Ikkyo means first technique. So what is the meaning of performing Ikkyo?
There are many answers to this. But the one that has become most significant to me lately is learning how to raise the arm.*
Or more correctly, teaching your partner (on whom you are performing the technique) to raise their arm by constant repetition and stretching.
Most beginners when asked to raise their arms up (over their heads) bend the elbows. This problem is quickly cured if practising to raise up the arms when holding a katana (sword) as they will strike themselves in the head with the tsuba (guard) if the arms are too bent.
I have my students perform this motion over and over again, whenever and wherever they can, as part of their small stick practice.
If you tense the arm to put power into it, you quickly find that the stick is on a collision course with your head. A good reason to relax the shoulders and let the hand raise up.
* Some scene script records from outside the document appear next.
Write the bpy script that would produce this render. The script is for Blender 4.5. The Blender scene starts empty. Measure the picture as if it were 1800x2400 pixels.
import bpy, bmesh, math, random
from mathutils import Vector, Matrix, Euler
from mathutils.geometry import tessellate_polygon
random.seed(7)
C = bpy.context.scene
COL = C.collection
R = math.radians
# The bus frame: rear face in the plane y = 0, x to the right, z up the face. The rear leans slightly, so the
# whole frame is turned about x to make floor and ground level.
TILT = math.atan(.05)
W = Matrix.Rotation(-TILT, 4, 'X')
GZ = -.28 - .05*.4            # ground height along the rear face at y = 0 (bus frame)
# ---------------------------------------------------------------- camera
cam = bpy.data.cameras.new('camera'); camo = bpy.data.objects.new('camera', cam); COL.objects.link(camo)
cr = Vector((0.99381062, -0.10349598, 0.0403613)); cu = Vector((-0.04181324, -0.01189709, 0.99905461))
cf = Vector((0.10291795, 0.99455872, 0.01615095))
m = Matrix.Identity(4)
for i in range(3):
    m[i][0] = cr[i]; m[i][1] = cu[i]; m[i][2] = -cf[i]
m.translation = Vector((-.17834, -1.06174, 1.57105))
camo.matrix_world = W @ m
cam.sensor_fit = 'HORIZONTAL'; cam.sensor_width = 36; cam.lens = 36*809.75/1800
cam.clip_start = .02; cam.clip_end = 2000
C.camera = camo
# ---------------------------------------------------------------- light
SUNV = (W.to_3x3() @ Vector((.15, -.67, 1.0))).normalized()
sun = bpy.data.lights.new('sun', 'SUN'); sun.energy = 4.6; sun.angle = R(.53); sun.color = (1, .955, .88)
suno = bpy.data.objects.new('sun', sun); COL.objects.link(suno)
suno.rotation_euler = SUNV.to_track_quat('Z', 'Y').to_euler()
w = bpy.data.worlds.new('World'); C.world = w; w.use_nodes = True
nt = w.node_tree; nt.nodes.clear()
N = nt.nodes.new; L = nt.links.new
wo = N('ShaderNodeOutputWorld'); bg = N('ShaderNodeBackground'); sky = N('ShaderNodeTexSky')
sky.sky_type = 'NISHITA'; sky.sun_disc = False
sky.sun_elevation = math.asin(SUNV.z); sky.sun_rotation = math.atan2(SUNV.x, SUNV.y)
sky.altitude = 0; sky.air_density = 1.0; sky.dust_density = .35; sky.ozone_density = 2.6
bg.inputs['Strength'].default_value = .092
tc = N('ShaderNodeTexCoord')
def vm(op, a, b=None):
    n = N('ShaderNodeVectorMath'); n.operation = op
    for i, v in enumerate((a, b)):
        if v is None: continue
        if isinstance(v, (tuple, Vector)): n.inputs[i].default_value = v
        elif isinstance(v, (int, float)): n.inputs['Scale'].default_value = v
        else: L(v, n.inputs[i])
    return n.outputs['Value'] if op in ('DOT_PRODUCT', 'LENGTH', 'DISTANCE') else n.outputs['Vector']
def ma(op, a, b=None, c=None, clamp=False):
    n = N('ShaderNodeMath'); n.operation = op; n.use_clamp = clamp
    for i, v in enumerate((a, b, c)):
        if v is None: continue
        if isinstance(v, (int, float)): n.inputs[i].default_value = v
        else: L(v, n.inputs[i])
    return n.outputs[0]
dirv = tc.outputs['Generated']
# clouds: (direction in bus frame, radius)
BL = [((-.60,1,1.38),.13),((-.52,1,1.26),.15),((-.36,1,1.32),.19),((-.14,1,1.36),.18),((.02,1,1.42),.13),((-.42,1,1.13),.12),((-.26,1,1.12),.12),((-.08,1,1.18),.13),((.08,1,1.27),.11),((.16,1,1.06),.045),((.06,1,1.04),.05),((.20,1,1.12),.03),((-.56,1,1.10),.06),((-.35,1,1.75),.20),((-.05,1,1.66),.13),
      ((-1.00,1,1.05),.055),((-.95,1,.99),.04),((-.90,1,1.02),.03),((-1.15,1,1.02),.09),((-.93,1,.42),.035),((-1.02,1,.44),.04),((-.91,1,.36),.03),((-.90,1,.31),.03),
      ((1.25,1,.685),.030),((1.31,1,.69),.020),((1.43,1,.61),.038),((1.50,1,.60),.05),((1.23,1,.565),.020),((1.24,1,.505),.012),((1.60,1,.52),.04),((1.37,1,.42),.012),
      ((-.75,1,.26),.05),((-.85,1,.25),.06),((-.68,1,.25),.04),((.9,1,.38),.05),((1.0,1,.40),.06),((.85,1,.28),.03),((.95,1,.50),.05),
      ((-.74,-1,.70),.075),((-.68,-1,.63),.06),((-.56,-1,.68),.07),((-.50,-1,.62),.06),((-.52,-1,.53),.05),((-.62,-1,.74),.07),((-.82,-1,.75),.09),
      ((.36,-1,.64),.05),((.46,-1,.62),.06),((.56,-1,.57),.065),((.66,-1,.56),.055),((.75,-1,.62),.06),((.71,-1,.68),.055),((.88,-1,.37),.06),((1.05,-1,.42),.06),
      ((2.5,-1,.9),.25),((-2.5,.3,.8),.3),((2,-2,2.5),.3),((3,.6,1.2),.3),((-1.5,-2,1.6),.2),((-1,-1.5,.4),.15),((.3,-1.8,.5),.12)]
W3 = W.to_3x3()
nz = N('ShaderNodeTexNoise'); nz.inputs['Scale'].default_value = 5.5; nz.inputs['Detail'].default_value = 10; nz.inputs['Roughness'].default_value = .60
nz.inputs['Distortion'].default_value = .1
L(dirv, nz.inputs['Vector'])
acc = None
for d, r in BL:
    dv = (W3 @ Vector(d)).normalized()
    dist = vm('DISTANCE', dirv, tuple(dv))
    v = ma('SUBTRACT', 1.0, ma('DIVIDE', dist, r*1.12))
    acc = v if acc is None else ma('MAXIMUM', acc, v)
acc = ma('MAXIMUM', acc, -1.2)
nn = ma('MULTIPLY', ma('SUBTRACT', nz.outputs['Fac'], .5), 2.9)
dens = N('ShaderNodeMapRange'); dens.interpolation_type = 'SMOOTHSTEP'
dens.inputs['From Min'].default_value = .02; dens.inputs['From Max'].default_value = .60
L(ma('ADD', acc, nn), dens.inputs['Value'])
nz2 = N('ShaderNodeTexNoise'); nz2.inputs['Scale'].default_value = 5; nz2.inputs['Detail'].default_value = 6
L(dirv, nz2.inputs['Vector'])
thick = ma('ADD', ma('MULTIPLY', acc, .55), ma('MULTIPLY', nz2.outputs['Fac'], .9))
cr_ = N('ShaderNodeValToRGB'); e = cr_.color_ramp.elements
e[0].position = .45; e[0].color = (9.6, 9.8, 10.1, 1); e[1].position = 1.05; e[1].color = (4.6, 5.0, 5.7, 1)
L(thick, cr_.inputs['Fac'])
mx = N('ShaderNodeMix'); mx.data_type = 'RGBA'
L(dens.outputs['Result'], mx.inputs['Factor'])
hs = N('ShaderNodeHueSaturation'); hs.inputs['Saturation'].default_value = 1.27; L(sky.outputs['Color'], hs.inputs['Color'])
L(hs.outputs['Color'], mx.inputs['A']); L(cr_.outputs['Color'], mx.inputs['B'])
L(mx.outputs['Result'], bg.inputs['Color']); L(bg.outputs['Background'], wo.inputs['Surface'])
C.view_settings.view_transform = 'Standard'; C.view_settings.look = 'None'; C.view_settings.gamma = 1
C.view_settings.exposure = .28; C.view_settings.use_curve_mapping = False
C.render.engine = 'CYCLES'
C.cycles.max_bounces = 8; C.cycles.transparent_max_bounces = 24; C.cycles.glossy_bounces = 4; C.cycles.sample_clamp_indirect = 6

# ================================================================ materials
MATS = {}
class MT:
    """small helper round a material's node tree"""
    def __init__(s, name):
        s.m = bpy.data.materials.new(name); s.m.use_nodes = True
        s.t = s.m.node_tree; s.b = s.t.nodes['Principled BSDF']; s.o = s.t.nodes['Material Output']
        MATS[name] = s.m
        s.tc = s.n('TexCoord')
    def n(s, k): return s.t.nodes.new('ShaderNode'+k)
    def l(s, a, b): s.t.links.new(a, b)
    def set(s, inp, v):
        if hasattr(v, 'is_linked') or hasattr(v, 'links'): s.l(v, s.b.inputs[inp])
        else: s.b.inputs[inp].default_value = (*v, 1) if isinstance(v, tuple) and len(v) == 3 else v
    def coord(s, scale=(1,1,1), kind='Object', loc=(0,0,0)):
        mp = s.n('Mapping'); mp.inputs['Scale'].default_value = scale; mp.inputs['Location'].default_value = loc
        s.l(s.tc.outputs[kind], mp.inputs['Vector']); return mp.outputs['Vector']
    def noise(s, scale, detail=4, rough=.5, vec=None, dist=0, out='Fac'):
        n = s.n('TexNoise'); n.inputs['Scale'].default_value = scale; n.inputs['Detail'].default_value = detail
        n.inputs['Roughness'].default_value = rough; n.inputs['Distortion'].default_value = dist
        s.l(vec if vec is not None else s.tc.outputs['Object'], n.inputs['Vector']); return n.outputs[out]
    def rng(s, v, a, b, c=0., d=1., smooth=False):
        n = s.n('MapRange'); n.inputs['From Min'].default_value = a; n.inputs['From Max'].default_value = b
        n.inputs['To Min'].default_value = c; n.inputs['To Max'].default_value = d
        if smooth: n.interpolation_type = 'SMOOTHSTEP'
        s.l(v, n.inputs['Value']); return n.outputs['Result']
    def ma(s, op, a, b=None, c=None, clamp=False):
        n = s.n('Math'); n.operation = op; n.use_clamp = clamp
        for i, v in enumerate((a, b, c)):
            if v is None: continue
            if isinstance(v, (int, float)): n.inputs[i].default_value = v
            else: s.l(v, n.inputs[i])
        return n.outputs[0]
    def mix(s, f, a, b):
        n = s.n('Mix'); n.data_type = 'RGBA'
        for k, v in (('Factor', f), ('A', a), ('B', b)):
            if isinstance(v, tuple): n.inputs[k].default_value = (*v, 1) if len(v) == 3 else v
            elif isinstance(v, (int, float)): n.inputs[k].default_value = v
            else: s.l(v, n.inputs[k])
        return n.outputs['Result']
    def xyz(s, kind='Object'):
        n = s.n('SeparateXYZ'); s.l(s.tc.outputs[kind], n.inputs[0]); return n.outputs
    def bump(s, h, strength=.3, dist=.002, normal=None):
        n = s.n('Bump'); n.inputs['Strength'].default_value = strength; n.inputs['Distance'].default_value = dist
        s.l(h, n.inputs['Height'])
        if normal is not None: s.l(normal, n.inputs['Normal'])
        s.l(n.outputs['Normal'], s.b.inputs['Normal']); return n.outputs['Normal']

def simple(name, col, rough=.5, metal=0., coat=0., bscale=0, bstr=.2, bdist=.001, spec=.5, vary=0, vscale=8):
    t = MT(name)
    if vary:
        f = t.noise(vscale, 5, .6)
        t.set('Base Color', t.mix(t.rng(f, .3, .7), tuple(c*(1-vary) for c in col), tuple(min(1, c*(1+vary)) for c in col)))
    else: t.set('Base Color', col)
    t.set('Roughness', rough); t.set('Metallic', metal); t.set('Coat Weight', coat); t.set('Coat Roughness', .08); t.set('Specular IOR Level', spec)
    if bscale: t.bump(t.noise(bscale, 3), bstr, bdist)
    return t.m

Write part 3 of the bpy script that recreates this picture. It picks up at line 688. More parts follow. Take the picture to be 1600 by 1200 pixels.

Because this relaxed extension of the arm is not an instinctive movement, I believe that one of the reasons then to practice ikkyo is to form your partners arm into the “right” shape so that they will eventually develop the kinaesthetic appreciation of the form.
My teacher, Takayasu Sensei shihan, advises that ikkyo, nikyo and sankyo are fundamental development forms and that O’Sensei had famously said that: “if you are able to perform ikkyo, nikkyo and sankyo perfectly, then I will grant you the 3rd degree black belt“.
Aikido practice (as taught by O’Sensei) and carried on by Saito Sensei in the Ibaraki Dojo was not just a compendium of techniques assmbled according to some overall scheme, but an integrated and organic whole that as well as teaching form changed, adapted and ameliorated first the body and subsequently the mind of the trainee. As Saito Sensei has written (Aikido vol. 3 Applied Techniques:
“AIKIDO was so perfectly structured by Founder Morihei Uyeshiba that the trainee, as long as they carry on their training in the correct form, can assimilate, as a matter of course, what the art has to offer.”
This motion of simply raising up the arm, when understood at the subconscious level, allows the practitioner to enter a realm of unified form. At this point the opponent’s resistance is passed. Of course this is the motion of kokyu (breath/extension power) without which Aikido would be a mere dance. Saito Sensei demonstrated this movement in his own form:
1. Applying ikkyo to a partners arm
2. Raising the arm (in shihonage)
*The beautiful woodblock print above “One Hundred Aspects of the Moon: Gojo Bridge Moon” was a personal gift from Sensei Ann Reekie of the Canberra Dojo.
It shows the fateful meeting of the warrior-monk Musashibo Benkei and Minamoto no Yoshitsune on Gojo Bridge in Kyoto and is by the famous woodblock artist, Tsukioka Yoshitoshi. The picture shows the moment when Yoshitsune leaps through the air to to avoid the blow from Benkei’s staff and who then distracts his opponent by throwing his iron fan (tessan) at Benkei’s head.